§ **Task brief**
Transcribe all of the material exactly.

§ **Provided material**
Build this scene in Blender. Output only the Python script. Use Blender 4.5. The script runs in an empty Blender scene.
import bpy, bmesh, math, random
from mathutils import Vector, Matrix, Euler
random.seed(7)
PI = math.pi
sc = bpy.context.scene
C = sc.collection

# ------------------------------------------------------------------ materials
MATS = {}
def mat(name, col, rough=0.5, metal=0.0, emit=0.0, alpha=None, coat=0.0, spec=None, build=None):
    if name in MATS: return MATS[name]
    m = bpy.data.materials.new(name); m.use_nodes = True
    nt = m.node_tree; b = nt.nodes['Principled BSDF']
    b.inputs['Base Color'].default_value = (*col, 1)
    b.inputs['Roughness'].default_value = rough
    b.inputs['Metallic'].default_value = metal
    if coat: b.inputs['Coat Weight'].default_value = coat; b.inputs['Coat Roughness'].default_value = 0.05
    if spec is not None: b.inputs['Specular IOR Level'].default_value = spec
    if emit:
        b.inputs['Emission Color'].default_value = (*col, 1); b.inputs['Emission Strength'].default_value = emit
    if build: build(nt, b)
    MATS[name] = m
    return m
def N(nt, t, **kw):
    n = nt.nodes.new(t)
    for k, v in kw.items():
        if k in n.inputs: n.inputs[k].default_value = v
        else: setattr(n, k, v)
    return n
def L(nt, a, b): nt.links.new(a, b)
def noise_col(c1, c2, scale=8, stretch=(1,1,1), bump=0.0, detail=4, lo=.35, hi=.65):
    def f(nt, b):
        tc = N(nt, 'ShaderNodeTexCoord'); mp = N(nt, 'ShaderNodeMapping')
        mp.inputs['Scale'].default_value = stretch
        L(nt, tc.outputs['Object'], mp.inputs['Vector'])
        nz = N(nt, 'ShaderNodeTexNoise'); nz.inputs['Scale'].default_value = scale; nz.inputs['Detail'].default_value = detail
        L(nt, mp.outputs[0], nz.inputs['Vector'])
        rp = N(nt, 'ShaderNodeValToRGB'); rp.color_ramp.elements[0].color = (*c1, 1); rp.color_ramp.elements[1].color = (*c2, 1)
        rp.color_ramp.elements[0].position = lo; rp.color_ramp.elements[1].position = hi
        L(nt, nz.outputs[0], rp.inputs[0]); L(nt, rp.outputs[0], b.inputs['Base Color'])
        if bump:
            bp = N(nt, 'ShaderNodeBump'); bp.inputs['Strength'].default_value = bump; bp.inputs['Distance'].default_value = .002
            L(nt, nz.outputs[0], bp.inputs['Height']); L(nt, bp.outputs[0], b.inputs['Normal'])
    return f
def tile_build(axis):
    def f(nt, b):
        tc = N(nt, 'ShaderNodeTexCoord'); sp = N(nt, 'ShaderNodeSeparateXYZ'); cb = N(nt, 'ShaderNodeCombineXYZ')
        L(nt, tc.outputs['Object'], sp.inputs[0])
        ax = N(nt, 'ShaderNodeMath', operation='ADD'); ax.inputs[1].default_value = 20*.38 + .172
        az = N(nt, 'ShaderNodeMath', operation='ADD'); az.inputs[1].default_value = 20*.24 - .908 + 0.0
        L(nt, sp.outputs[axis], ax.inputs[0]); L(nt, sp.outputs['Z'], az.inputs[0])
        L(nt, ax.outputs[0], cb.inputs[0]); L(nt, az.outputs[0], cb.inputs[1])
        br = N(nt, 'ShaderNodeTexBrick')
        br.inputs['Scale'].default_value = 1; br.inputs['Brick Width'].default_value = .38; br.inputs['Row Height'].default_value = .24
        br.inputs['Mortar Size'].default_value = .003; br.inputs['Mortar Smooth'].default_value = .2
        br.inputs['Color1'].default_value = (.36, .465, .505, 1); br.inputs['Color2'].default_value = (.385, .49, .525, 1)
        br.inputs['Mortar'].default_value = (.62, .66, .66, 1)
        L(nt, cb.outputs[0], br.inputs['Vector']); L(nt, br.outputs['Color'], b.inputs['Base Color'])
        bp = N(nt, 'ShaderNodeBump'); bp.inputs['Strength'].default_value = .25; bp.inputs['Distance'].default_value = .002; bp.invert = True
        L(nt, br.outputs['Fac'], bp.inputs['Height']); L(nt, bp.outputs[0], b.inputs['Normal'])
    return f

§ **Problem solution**
Build this scene in Blender. Output only the Python script. Use Blender 4.5. The script runs in an empty Blender scene.
import bpy, bmesh, math, random
from mathutils import Vector, Matrix, Euler
random.seed(7)
PI = math.pi
sc = bpy.context.scene
C = sc.collection

# ------------------------------------------------------------------ materials
MATS = {}
def mat(name, col, rough=0.5, metal=0.0, emit=0.0, alpha=None, coat=0.0, spec=None, build=None):
    if name in MATS: return MATS[name]
    m = bpy.data.materials.new(name); m.use_nodes = True
    nt = m.node_tree; b = nt.nodes['Principled BSDF']
    b.inputs['Base Color'].default_value = (*col, 1)
    b.inputs['Roughness'].default_value = rough
    b.inputs['Metallic'].default_value = metal
    if coat: b.inputs['Coat Weight'].default_value = coat; b.inputs['Coat Roughness'].default_value = 0.05
    if spec is not None: b.inputs['Specular IOR Level'].default_value = spec
    if emit:
        b.inputs['Emission Color'].default_value = (*col, 1); b.inputs['Emission Strength'].default_value = emit
    if build: build(nt, b)
    MATS[name] = m
    return m
def N(nt, t, **kw):
    n = nt.nodes.new(t)
    for k, v in kw.items():
        if k in n.inputs: n.inputs[k].default_value = v
        else: setattr(n, k, v)
    return n
def L(nt, a, b): nt.links.new(a, b)
def noise_col(c1, c2, scale=8, stretch=(1,1,1), bump=0.0, detail=4, lo=.35, hi=.65):
    def f(nt, b):
        tc = N(nt, 'ShaderNodeTexCoord'); mp = N(nt, 'ShaderNodeMapping')
        mp.inputs['Scale'].default_value = stretch
        L(nt, tc.outputs['Object'], mp.inputs['Vector'])
        nz = N(nt, 'ShaderNodeTexNoise'); nz.inputs['Scale'].default_value = scale; nz.inputs['Detail'].default_value = detail
        L(nt, mp.outputs[0], nz.inputs['Vector'])
        rp = N(nt, 'ShaderNodeValToRGB'); rp.color_ramp.elements[0].color = (*c1, 1); rp.color_ramp.elements[1].color = (*c2, 1)
        rp.color_ramp.elements[0].position = lo; rp.color_ramp.elements[1].position = hi
        L(nt, nz.outputs[0], rp.inputs[0]); L(nt, rp.outputs[0], b.inputs['Base Color'])
        if bump:
            bp = N(nt, 'ShaderNodeBump'); bp.inputs['Strength'].default_value = bump; bp.inputs['Distance'].default_value = .002
            L(nt, nz.outputs[0], bp.inputs['Height']); L(nt, bp.outputs[0], b.inputs['Normal'])
    return f
def tile_build(axis):
    def f(nt, b):
        tc = N(nt, 'ShaderNodeTexCoord'); sp = N(nt, 'ShaderNodeSeparateXYZ'); cb = N(nt, 'ShaderNodeCombineXYZ')
        L(nt, tc.outputs['Object'], sp.inputs[0])
        ax = N(nt, 'ShaderNodeMath', operation='ADD'); ax.inputs[1].default_value = 20*.38 + .172
        az = N(nt, 'ShaderNodeMath', operation='ADD'); az.inputs[1].default_value = 20*.24 - .908 + 0.0
        L(nt, sp.outputs[axis], ax.inputs[0]); L(nt, sp.outputs['Z'], az.inputs[0])
        L(nt, ax.outputs[0], cb.inputs[0]); L(nt, az.outputs[0], cb.inputs[1])
        br = N(nt, 'ShaderNodeTexBrick')
        br.inputs['Scale'].default_value = 1; br.inputs['Brick Width'].default_value = .38; br.inputs['Row Height'].default_value = .24
        br.inputs['Mortar Size'].default_value = .003; br.inputs['Mortar Smooth'].default_value = .2
        br.inputs['Color1'].default_value = (.36, .465, .505, 1); br.inputs['Color2'].default_value = (.385, .49, .525, 1)
        br.inputs['Mortar'].default_value = (.62, .66, .66, 1)
        L(nt, cb.outputs[0], br.inputs['Vector']); L(nt, br.outputs['Color'], b.inputs['Base Color'])
        bp = N(nt, 'ShaderNodeBump'); bp.inputs['Strength'].default_value = .25; bp.inputs['Distance'].default_value = .002; bp.invert = True
        L(nt, br.outputs['Fac'], bp.inputs['Height']); L(nt, bp.outputs[0], b.inputs['Normal'])
    return f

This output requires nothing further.